**WHAT THE EXERCISE ASKS:**
What lies from the line containing "Keep writing the Blender" through the line containing "barrel('lacq', px, 23.55, .03, 0, f'glossy"? Print exactly those lines, with both ends, and no others.
— start RECORDS SHOWN —
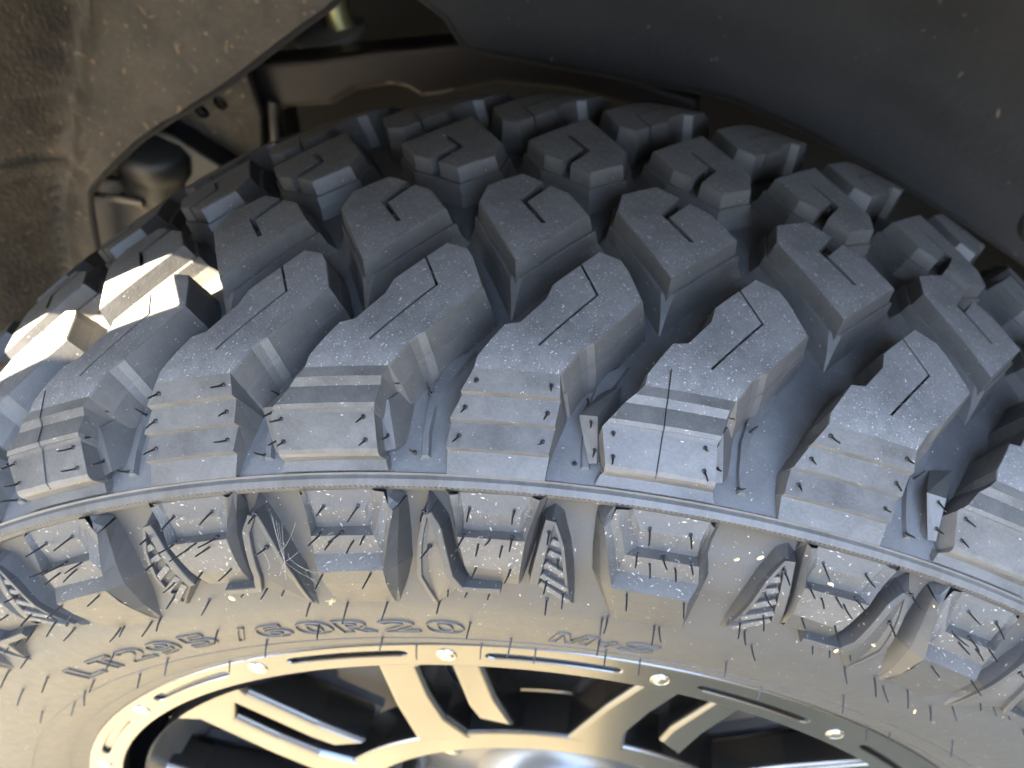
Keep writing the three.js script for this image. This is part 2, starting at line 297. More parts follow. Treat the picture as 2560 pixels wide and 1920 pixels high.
// ------------------------------------------------------------------ sidewall relief: angle, s along the profile, height in mm
const sideMap = (th, k, mirror) => (u, v, d, h) => P(th + (mirror ? -1 : 1) * u / .38 * k, v, (d < 0 ? d : h * d) / 1000);
function quadPatch(so, th, k, a, b, c, d, n = 3) {
  if (k < 0) [a, b, c, d] = [b, a, d, c];
  const f = (p, q, t) => p.map((x, i) => x + (q[i] - x) * t), at = (i, j) => f(f(a, b, i / n), f(d, c, i / n), j / n), pt = q => P(th + q[0] * k, q[1], (q[2] > 0 ? q[2] * 1.25 : q[2]) / 1000), uv = q => [q[0] * .38, q[1] + q[2] * .001];
  for (let i = 0; i < n; i++) for (let j = 0; j < n; j++) { const q = [at(i, j), at(i + 1, j), at(i + 1, j + 1), at(i, j + 1)]; so.quad(...q.map(pt).reverse(), ...q.map(uv).reverse()); }
}
function lug(th, k, long) {
  const so = new Soup(), dust = new Soup();
  const T0L = [-.0290, .1436, .05], T0R = [.030, .1434, .05], T1L = [-.0250, .1500, 2], T1R = [.0220, .1498, 2], T2L = [-.0270, .1570, 1.2], T2R = [.0216, .1566, 1.2];
  const UL = long ? [-.0276, .1581, 4.4] : [-.0296, .1576, 4.4], UR = long ? [.0307, .158, 4.4] : [.0278, .1576, 4.4];
  const SLo = long ? [-.0322, .1440, 1.6] : [-.0359, .1434, 1.6], SLi = [-.0300, .1438, .8], SRi = [.0335, .1434, .8], SRo = long ? [.0425, .1429, 1.6] : [.0375, .1429, 1.6];
  quadPatch(dust, th, k, T0L, T0R, T1R, T1L); quadPatch(dust, th, k, T1L, T1R, T2R, T2L); quadPatch(dust, th, k, T2L, T2R, UR, UL);
  quadPatch(dust, th, k, SLo, SLi, T2L, UL); quadPatch(dust, th, k, SLi, T0L, T1L, T2L); quadPatch(dust, th, k, SRi, SRo, UR, T2R); quadPatch(dust, th, k, T0R, SRi, T2R, T1R);
  let left, right, bl, br;
  if (long) {
    const VL = [-.0325, .1654, 3], VR = [.0333, .1652, 3], WL = [-.0258, .169, 6.6], WR = [.0369, .1683, 6.6], XL = [-.038, .1931, .1], XR = [.0226, .1931, .1], S2i = [.0452, .148, 2.6], S2o = [.0495, .1490, 3.4], S2b = [.0414, .1629, 5.8];
    quadPatch(dust, th, k, UL, UR, VR, VL); quadPatch(dust, th, k, SRo, S2i, VR, UR); quadPatch(dust, th, k, S2i, S2o, S2b, VR);
    quadPatch(dust, th, k, VL, VR, WR, WL); quadPatch(dust, th, k, VR, S2b, WR, WR, 2); quadPatch(so, th, k, WL, WR, XR, XL, 4);
    left = [SLo, UL, VL, WL, XL]; bl = [[-.0370, .1436, -.6], [-.0375, .157, -.6], [-.0435, .165, -.6], [-.0425, .171, -.6], [-.0395, .194, -.6]];
    right = [S2o, S2b, WR, XR]; br = [[.0565, .148, -.6], [.0565, .160, -.6], [.0540, .171, -.6], [.0300, .1945, -.6]];
    quadPatch(so, th, k, [.0425, .1425, -.6], [.0565, .1470, -.6], S2o, S2i, 2);
  } else {
    const WL = [-.0262, .169, 2.6], WR = [.0225, .171, 2.2], XL = [-.0225, .181, -.3], XR = [.0195, .182, -.3];
    quadPatch(dust, th, k, UL, UR, WR, WL); quadPatch(so, th, k, WL, WR, XR, XL);
    left = [SLo, UL, WL, XL]; bl = [[-.0420, .1426, -.6], [-.0385, .158, -.6], [-.0325, .171, -.6], [-.0235, .182, -.6]];
    right = [SRo, UR, WR, XR]; br = [[.0440, .1420, -.6], [.0370, .158, -.6], [.0285, .172, -.6], [.0205, .183, -.6]];
  }
  for (let i = 0; i + 1 < left.length; i++) quadPatch(so, th, k, bl[i], left[i], left[i + 1], bl[i + 1], 2);
  for (let i = 0; i + 1 < right.length; i++) quadPatch(so, th, k, right[i], br[i], br[i + 1], right[i + 1], 2);
  const m = part(tyre, 'sidewall_lug', so.geo(), M.wall); part(m, 'stepped_face', dust.geo(), M.dusty);
}
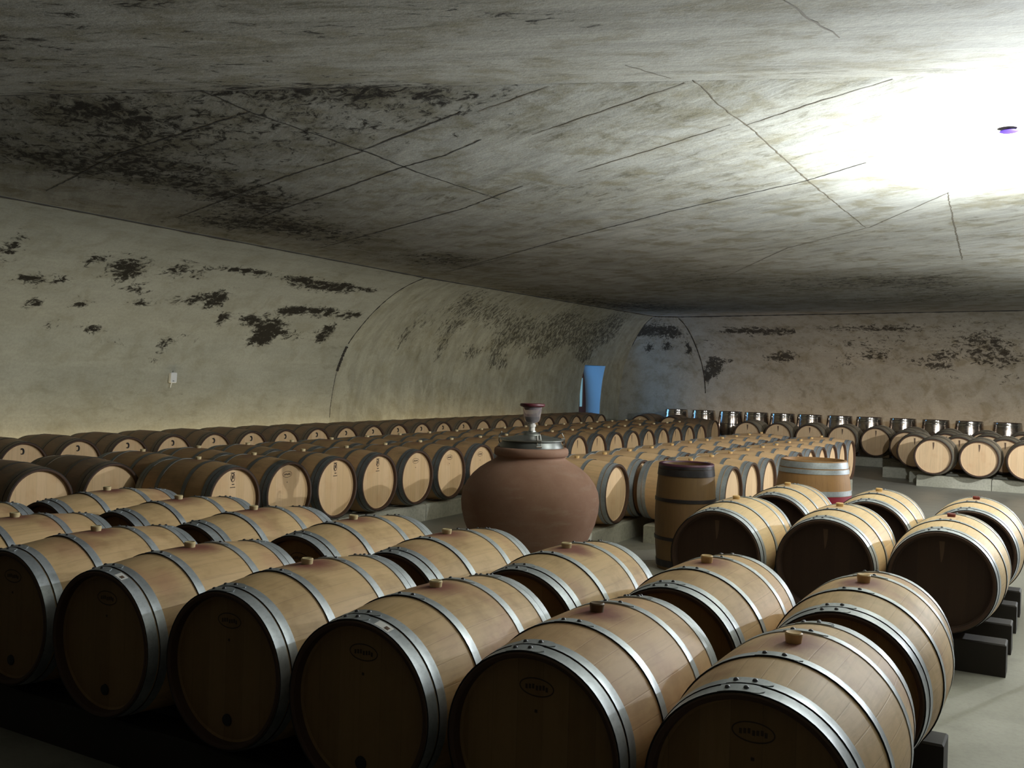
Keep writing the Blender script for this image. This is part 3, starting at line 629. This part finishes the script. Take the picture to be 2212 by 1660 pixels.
# --- back right block, heads towards the camera
ROWS = [(18.22, [-2.02, -1.32, -.61, .10], 'nearest'), (19.38, [-2.47, -1.73, -1.0, -.28], 'second'), (20.55, [-2.78, -2.06, -1.34, -.62], 'third')]
for y, xs, nm in ROWS:
    for i, x in enumerate(xs):
        barrel('far', x, y, ZB, R_(random.uniform(-.35, .35)), f'pale barrel in the {nm} row of the far right block, {ORD[i+1]} from the left', 'barrels of the far right block', 'smear')
for i, x in enumerate([-6.26, -5.58, -4.90, -4.22, -3.54, -2.86, -2.18, -1.5, -.82]):
    barrel('far', x, 21.78, ZB, R_(random.uniform(-.35, .35)), f'greyed barrel lying before the upright dark casks, {place(i+1, 9)}', 'barrels lying before the upright casks', 'smear')
for i, (x, y) in enumerate(((-9.15, 22.7), (-8.42, 22.65), (-7.35, 21.0))):
    barrel('dusty', x, y, ZB, R_((-4, 3, 90)[i]), ('dusty barrel lying at the end of the left wall row near the blue door', 'dusty barrel with a bluish sheen lying beside the first upright cask', 'dusty barrel top in front of the leftmost upright casks')[i], 'dusty barrels near the blue door')
for i, px in enumerate([-8.75, -8.03, -7.33, -6.69, -6.05, -5.41, -4.72, -4.06, -3.33, -2.64, -1.96, -1.21]):
    barrel('lacq', px, 23.55, .03, 0, f'glossy dark upright cask along the back wall, {place(i+1, 12)} of the line', 'upright casks along the back wall', upright=True)

# --- concrete curbs
def curb(name, a, b, label, z1=.184):
    x0, y0 = a; x1, y1 = b; g = G(); c = .015
    g.add([(x0,y0,0),(x1,y0,0),(x1,y1,0),(x0,y1,0),(x0,y0,z1-c),(x1,y0,z1-c),(x1,y1,z1-c),(x0,y1,z1-c),(x0+c,y0+c,z1),(x1-c,y0+c,z1),(x1-c,y1-c,z1),(x0+c,y1-c,z1)],
          [(0,3,2,1),(0,1,5,4),(1,2,6,5),(2,3,7,6),(3,0,4,7),(4,5,9,8),(5,6,10,9),(6,7,11,10),(7,4,8,11),(8,9,10,11)])
    return tag(obj('concrete_curb', fixn(g.mesh('concrete_curb', M['curbc'], 30))), label, 'curb', 'concrete curbs under the barrels')
ZC = .192
def curb_run(x0, x1, ys, labels):
    for (a, b), lb in zip(zip(ys, ys[1:]), labels): curb('concrete_curb', (x0, a + .004), (x1, b - .004), lb, ZC)
curb_run(-6.66, -6.46, [5.7, 7.7, 9.25, 11.6], ['pale concrete curb piece under the leftmost stamped barrel heads', 'pale concrete curb piece under the stamped heads left of its cracked joint', 'pale concrete curb piece showing just left of the clay jar'])
curb('concrete_curb', (-6.66, 11.604), (-6.46, 19.2), 'long concrete curb under the greyish barrel heads beyond the jar', ZC)
curb('concrete_curb', (-7.2, 5.7), (-7.0, 19.2), 'concrete curb under the inner ends of the left curb barrels', ZC)
curb('concrete_curb', (-7.60, 3.2), (-7.40, 19.2), 'concrete curb under the near ends of the second left row', ZC)
curb('concrete_curb', (-8.2, 3.2), (-8.0, 19.2), 'concrete curb under the far ends of the second left row', ZC)
curb('concrete_curb', (-10.2, 4.7), (-10.0, 22.1), 'concrete curb under the heads of the wall row', ZC)
curb('concrete_curb', (-10.8, 4.7), (-10.6, 22.1), 'concrete curb under the tails of the wall row', ZC)
curb('concrete_curb', (-4.25, 8.55), (-4.05, 16.5), 'concrete curb end showing on the floor right of the clay jar', ZC)
curb('concrete_curb', (-4.85, 8.55), (-4.65, 16.5), 'concrete curb under the inner ends of the middle block', ZC)
curb('concrete_curb', (-3.24, 9.45), (-3.04, 16.3), 'concrete curb under the front heads of the middle block', ZC)
curb('concrete_curb', (-3.84, 9.45), (-3.64, 16.3), 'concrete curb under the inner ends of the middle front row', ZC)
curb('concrete_curb', (-2.30, 18.0), (-1.14, 18.2), 'bright concrete curb piece below the nearest far right barrels, left of its joint', ZC)
curb('concrete_curb', (-1.13, 18.0), (.6, 18.2), 'bright concrete curb piece below the nearest far right barrels, right of its joint', ZC)
curb('concrete_curb', (-2.5, 18.6), (.6, 18.75), 'dark concrete curb behind the bright curb of the far right block', ZC)
curb('concrete_curb', (-3.05, 19.22), (.3, 19.42), 'short concrete curb stub jutting left between far right barrel rows', ZC)
curb('concrete_curb', (-3.1, 20.4), (0, 20.6), 'concrete curb below the third row of the far right block', ZC)
curb('concrete_curb', (-6.6, 21.55), (-.4, 21.75), 'long concrete curb under the greyed barrels before the upright casks', ZC)
curb('concrete_curb', (-9.6, 22.5), (-7.95, 22.8), 'low concrete block under the two barrels by the blue door', ZC)
curb('concrete_curb', (-7.6, 20.6), (-7.0, 21.4), 'concrete block under the lone dusty barrel before the casks', ZC)

# ------------------------------------------------------------------ clay jar
J0 = (-3.86, 7.02)
jar = tag(empty('clay_jar', (*J0, 0)), 'big round terracotta wine jar with a steel lid and glass airlock', 'jar')
prof = [(0, .001), (0, .27), (.02, .30), (.10, .345), (.25, .425), (.38, .49), (.50, .54), (.60, .564), (.68, .570), (.76, .558), (.83, .525), (.89, .48), (.94, .425), (.98, .365), (1.005, .318), (1.02, .292), (1.032, .282), (1.045, .285), (1.05, .297), (1.058, .305), (1.085, .308), (1.105, .303), (1.115, .29), (1.118, .27), (1.10, .245), (.9, .22)]
obj('jar_body', fixn(G().lathe(prof, 72).mesh('jar_body', M['clay'], 60)), parent=jar)
obj('lid_collar', fixn(G().lathe([(1.110, .250), (1.112, .262), (1.125, .262), (1.172, .240), (1.175, .225), (1.12, .225)], 64, closed=True).mesh('lid_collar', M['steel_d'], 35)), parent=jar)
lid = obj('lid', fixn(G().lathe([(1.170, .001), (1.170, .254), (1.174, .260), (1.182, .260), (1.186, .252), (1.196, .20), (1.212, .12), (1.218, .06), (1.219, .001)], 64).mesh('lid', M['steel'], 35)), parent=jar)
for a in (118, 205, 312, 28):
    ca, sa = math.cos(R_(a)), math.sin(R_(a)); e = Vector((ca, sa, 0)); tdir = Vector((-sa, ca, 0)); g = G()
    def pt(rad, tt, z): return e*rad + tdir*tt + Vector((0, 0, z))
    for s in (-1, 1): g.tube([pt(.262, s*.014, 1.135), pt(.272, s*.014, 1.165), pt(.268, s*.013, 1.20), pt(.255, s*.012, 1.225), pt(.25, s*.006, 1.238)], .0042, 6)
    g.tube([pt(.25, -.007, 1.238), pt(.249, 0, 1.241), pt(.25, .007, 1.238)], .0042, 6); g.tube([pt(.264, -.022, 1.137), pt(.264, .022, 1.137)], .008, 8)
    g.tube([pt(.245, -.018, 1.19), pt(.275, -.018, 1.19), pt(.275, .018, 1.19), pt(.245, .018, 1.19)], .005, 6)
    obj('clamp', fixn(g.mesh('clamp', M['chrome'], 50)), parent=lid)
obj('lid_socket', fixn(G().lathe([(1.214, .001), (1.214, .075), (1.222, .072), (1.238, .052), (1.245, .036), (1.252, .034), (1.256, .001)], 32).mesh('lid_socket', M['steel'], 40)), parent=lid)
obj('neck', fixn(G().lathe([(1.25, .001), (1.25, .026), (1.283, .025), (1.286, .031), (1.305, .032), (1.309, .024), (1.318, .022), (1.319, .001)], 28).mesh('neck', M['pot'], 40)), parent=jar)
gl = obj('airlock_glass', fixn(G().lathe([(1.316, .001), (1.316, .034), (1.325, .052), (1.345, .064), (1.38, .071), (1.43, .078), (1.452, .081), (1.452, .078), (1.43, .075), (1.38, .068), (1.345, .061), (1.327, .049), (1.319, .030), (1.319, .001)], 36).mesh('airlock_glass', M['glass'], 50)), parent=jar)
obj('wine', fixn(G().lathe([(1.320, .001), (1.320, .028), (1.328, .047), (1.346, .0595), (1.368, .0645), (1.368, .001)], 36).mesh('wine', M['wine'], 50)), parent=gl)
obj('airlock_cap', fixn(G().lathe([(1.425, .001), (1.425, .062), (1.447, .074), (1.452, .098), (1.458, .103), (1.470, .103), (1.477, .098), (1.479, .001)], 40).mesh('airlock_cap', M['rubber'], 45)), parent=jar)

# ------------------------------------------------------------------ two upright vessels beside the jar
def up_body(name, h, prof, mat, seg=56): return fixn(G().lathe(prof, seg).mesh(name, mat, 40))
ca = tag(empty('upright_cask', (-3.02, 8.42, 0)), 'slim upright wooden cask with black top hoops and purple open rim', 'cask')
hh = .945; rb, rh = .272, .240
rr = lambda z: rb - (rb - rh) * ((z - hh/2) / (hh/2))**2
ME = G().lathe([(hh - .12, .001), (hh - .12, rh - .03), (hh, rh - .026), (hh, rr(hh))] + [(z, rr(z)) for z in [hh * (1 - i/14) for i in range(1, 14)]] + [(0, rr(0)), (0, .001)], 56)
class _: pass
# staves run along local Y in the wood material, so the mesh is laid along Y and stood up by the object
def standing(me_g, name, mat, parent, zc, smooth=40):
    V = [(x, -(z - zc), y) for (x, y, z) in me_g.v]; return obj(name, fixn(mesh(name, V, me_g.f, mat, smooth)), parent=parent, loc=(0, 0, zc), rot=(-PI/2, 0, 0))
standing(ME, 'staves', M['tun'], ca, hh/2)
def band(z0, z1, rf, th, mat, parent, name='hoop'):
    zs = [z0 + (z1-z0)*i/4 for i in range(5)]
    g = G().lathe([(zs[0], rf(zs[0]) - .002)] + [(z, rf(z) + th) for z in zs] + [(zs[-1], rf(zs[-1]) - .002)], 56, closed=True)
    return obj(name, fixn(g.mesh(name, mat, 35)), parent=parent)
for z0, z1 in ((.845, .905), (.91, .945), (.615, .645), (.27, .30), (.03, .09)): band(z0, z1, rr, .006, M['black_hoop'], ca)
M['purple'] = plain('wine_stained_rim', (.075, .018, .04), .5)
obj('rim', fixn(G().lathe([(hh - .004, rh - .028), (hh + .006, rh - .024), (hh + .008, rh + .002), (hh + .002, rh + .008), (hh - .012, rh + .008)], 56).mesh('rim', M['purple'], 50)), parent=ca)

vt = tag(empty('upright_barrel', (-2.07, 9.22, 0)), 'upright oak barrel with a wine red middle band behind the bright trio', 'barrel')
Rb, Rh = .345, .292; hv = 1.0; rv = lambda z: Rb - (Rb - Rh) * ((z - hv/2) / (hv/2))**2
g = G().lathe([(hv - .04, Rh - .026), (hv, Rh - .022), (hv, rv(hv))] + [(z, rv(z)) for z in [hv * (1 - i/16) for i in range(1, 16)]] + [(0, rv(0)), (0, .001)], 56)
M['vat'] = stave_wood('oak_staves_warm', (.32, .165, .06), (.42, .225, .085), (.33, .18, .08), .3, .0, n=20)
standing(g, 'staves', M['vat'], vt, hv/2)
obj('head', fixn(G().lathe([(hv - .03, .001), (hv - .03, Rh - .03), (hv - .045, Rh - .03), (hv - .045, .001)], 56).mesh('head', M['hd_new'], 35)), parent=vt)
for z0, z1 in ((.935, .99), (.885, .925), (.69, .735), (.265, .31), (.1, .15), (.015, .075)): band(z0, z1, rv, .004, M['galv'], vt)
band(.315, .685, rv, .0015, M['red'], vt, 'painted_band')

# ------------------------------------------------------------------ small things
x, y, z = wpt(1, .53, 1.56)
sb = tag(empty('sensor_box', (x + .002, y, z - .09), (0, R_(4), 0)), 'small white sensor box with a dangling cable on the left wall', 'sensor')
g = G(); wv, hv_, dp, b = .055, .075, .045, .012
def rr_box(g, w_, h_, d, r):
    o = []; n = 5
    for cx, cz, a0 in ((w_-r, h_-r, 0), (-w_+r, h_-r, 90), (-w_+r, -h_+r, 180), (w_-r, -h_+r, 270)):
        for i in range(n+1): a = R_(a0 + 90*i/n); o.append((cx + r*math.cos(a), cz + r*math.sin(a)))
    k = len(o); V = [(0, p[0], p[1] + .09) for p in o] + [(d - .006, p[0], p[1] + .09) for p in o] + [(d, p[0]*.92, p[1]*.94 + .09) for p in o]
    F = [(i, (i+1) % k, k + (i+1) % k, k + i) for i in range(k)] + [(k+i, k + (i+1) % k, 2*k + (i+1) % k, 2*k + i) for i in range(k)] + [tuple(range(2*k, 3*k)), tuple(range(k))[::-1]]
    g.add(V, F)
rr_box(g, wv, hv_, dp, .016); obj('housing', fixn(g.mesh('housing', M['white'], 35)), parent=sb)
g = G().box((dp - .002, -.022, .040), (dp + .0015, .006, .048)); obj('display_slot', fixn(g.mesh('display_slot', M['black'], 30)), parent=sb)
obj('cable', fixn(G().tube([(.018, -.012, .02), (.012, -.014, -.005), (.008, -.018, -.03), (.004, -.016, -.055)], .0065, 8).mesh('cable', M['white'], 50)), parent=sb)
obj('top_cable', fixn(G().tube([(.014, .0, .162), (.008, .004, .19), (.004, .006, .235)], .004, 8).mesh('top_cable', M['black'], 50)), parent=sb)
cf = tag(empty('ceiling_glare_sliver', (-.385, 6.73, H), (0, 0, R_(25))), 'added thin violet fitting in the white glare on the ceiling', 'sliver')  # plate added for a violet sliver of glare, no known fixture
g = G(); g.lathe([(-.022, .001), (-.022, .045), (-.017, .056), (-.012, .05), (-.012, .001)], 32); obj('plate', fixn(g.mesh('plate', M['violet'], 40)), parent=cf)
obj('stem', fixn(G().lathe([(-.014, .012), (0, .012)], 12, cap0=True, cap1=True).mesh('stem', M['violet'], 40)), parent=cf)
# floodlight that throws the glare onto the ceiling (just right of the picture), then the added far one
for fx, fy, dz, rr_, lb in ((LX, LY, .04, .14, 'upturned floodlight on a slim floor stand beside the bright barrels'), (L2X, L2Y, .08, .10, 'added unseen floodlight, upturned on a slim floor stand far along the aisle')):
  fl = tag(empty('floodlight', (fx, fy, 0)), lb, 'lamp')
  obj('base', fixn(G().lathe([(0, .001), (0, .16), (.012, .16), (.02, .15), (.026, .03), (.03, .001)], 32).mesh('base', M['black'], 40)), parent=fl)
  obj('pole', fixn(G().lathe([(.02, .016), (LZ - .16, .016)], 16, cap0=True, cap1=True).mesh('pole', M['black'], 40)), parent=fl)
  obj('lamp_head', fixn(G().lathe([(LZ - .17, .001), (LZ - .17, .03), (LZ - .13, .09), (LZ - dz, rr_), (LZ - dz + .006, rr_ + .001), (LZ - dz + .003, rr_ - .004), (LZ - .12, .07), (LZ - .145, .001)], 32).mesh('lamp_head', M['black'], 40)), parent=fl)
— end RECORDS SHOWN —
**TASK ANSWER:**
Keep writing the Blender script for this image. This is part 3, starting at line 629. This part finishes the script. Take the picture to be 2212 by 1660 pixels.
# --- back right block, heads towards the camera
ROWS = [(18.22, [-2.02, -1.32, -.61, .10], 'nearest'), (19.38, [-2.47, -1.73, -1.0, -.28], 'second'), (20.55, [-2.78, -2.06, -1.34, -.62], 'third')]
for y, xs, nm in ROWS:
    for i, x in enumerate(xs):
        barrel('far', x, y, ZB, R_(random.uniform(-.35, .35)), f'pale barrel in the {nm} row of the far right block, {ORD[i+1]} from the left', 'barrels of the far right block', 'smear')
for i, x in enumerate([-6.26, -5.58, -4.90, -4.22, -3.54, -2.86, -2.18, -1.5, -.82]):
    barrel('far', x, 21.78, ZB, R_(random.uniform(-.35, .35)), f'greyed barrel lying before the upright dark casks, {place(i+1, 9)}', 'barrels lying before the upright casks', 'smear')
for i, (x, y) in enumerate(((-9.15, 22.7), (-8.42, 22.65), (-7.35, 21.0))):
    barrel('dusty', x, y, ZB, R_((-4, 3, 90)[i]), ('dusty barrel lying at the end of the left wall row near the blue door', 'dusty barrel with a bluish sheen lying beside the first upright cask', 'dusty barrel top in front of the leftmost upright casks')[i], 'dusty barrels near the blue door')
for i, px in enumerate([-8.75, -8.03, -7.33, -6.69, -6.05, -5.41, -4.72, -4.06, -3.33, -2.64, -1.96, -1.21]):
    barrel('lacq', px, 23.55, .03, 0, f'glossy dark upright cask along the back wall, {place(i+1, 12)} of the line', 'upright casks along the back wall', upright=True)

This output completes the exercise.